Even when that is the case, it wouldn’t change my position. If they think it’s better not to put up a defense, then that still doesn’t mean that I need to put up a defense for them. I’d still only be making things up that might not be true. If they want to wait until “the issue goes away,” then the most I should do in their defense is to let them do that.

That said, this was clearly not Reddit’s strategy. They did not remain silent at all. And, honestly, I don’t think it would have worked. They weren’t dealing with people who disliked them. They were dealing with the people who provide the labor that they wanted to monetize.

It only became a problem when they lied. They said they would work with the third party developers so that they wouldn’t have to shut down. But then they didn’t do that. The owner of the largest such app is given a price that he tells them he cannot handle, that would result in him having to shut down. They couldn’t even slow walk it so that he could have time to increase prices so he could pay for it.

And then, when the guy they mistreated dares speak out, only detailing what happened, they sure went on the attack, trying to paint him as the bad guy. The obvious thing to do would be to show that what he said was wrong. But they didn’t. You engage in personal attacks when you can’t prove it with facts.

No company who was listening to their PR would think it’s a good idea to personally attack someone who people do respect, who was providing a service that the company itself either refused to do or was too incompetent to handle.

There shouldn’t be third party apps that are better than the main app. Any smart company would have just bought the better app, the one that had the features they had promised. They clearly don’t think $20 million is a large amount of money, and they could have purchased the app for half of that.

They put themselves in this situation, and I don’t see any purpose in defending them from their own folly.

Exactly.

@Banquet_Bear I’m pretty sure NI stands for Normal Intelligence or something similar. AI will have problems. They aren’t new problems and will not stop AI any more than they stop NI.

Mostly what AI is going to do is put together responses derived from a broad knowledge base, and is no more going to infringe copyright than any non-AI writer who does research then writes an article or similar. The more AI develops the more this is going to be true and it will only be widely used if it is capable of such originality.

If what AI is going to do is find existing stuff and present it to you, it is just google and we can stop talking about it as it’s old hat. That’s not what is going to happen though.

There will be edge cases where AI presents material that is too close to digested copyright material. But it isn’t going to be a major issue, or if it is, not for long.

I don’t know enough about the specifics to discuss the rest of your post. However I don’t agree with this principle - I think I should stand up for people who are in a difficult position when it comes to defending themselves.

I suspect you would too - what you are really saying is you don’t like what they are doing so you aren’t going to consider whether their actions are defensible. It’s not how I do things but it is common enough.

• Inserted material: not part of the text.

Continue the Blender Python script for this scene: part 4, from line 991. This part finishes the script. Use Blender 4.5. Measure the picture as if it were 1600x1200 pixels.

I was going for Natural Intelligence. If Getty going after them for infringement is the appropriate response to stealing IP, why isn’t it the same for Artificial Intelligences?

By that I mean, why the need to single out AI as being capable of plagiarism? All Intelligences, Natural and Artificial, are capable of plagiarism, and will gravitate towards plagiarism without anyone prompting them to do so.

We have laws and courts to deal with plagiarism and the theft of IP, the existence of AI doesn’t change that.

…Getty are going after Stabiltiy AI because they claim they " unlawfully copied and processed millions of images protected by copyright and the associated metadata owned or represented by Getty Images absent a license to benefit Stability AI’s commercial interests and to the detriment of the content creators."

Which…seems fair enough to me.

They aren’t.

Which is why Getty are taking them to court.

The infringement under discussion here is the processing and monetization of content without the permission of the rights holder.

The issue is that AI doesn’t work unless it has something to train on, and most of the content it has been trained on was done without the permission or compensation to the copyright holders.

Maybe Getty should be working on their cybersecurity if millions of their images can be copied from them without permission. One might think that Getty lets just anyone look at their pictures at any time, without a license, permission, or anything.

All Intelligences need something to train on, they all build on what was done before, and none of them have ever paid the artist for the right to look at their work.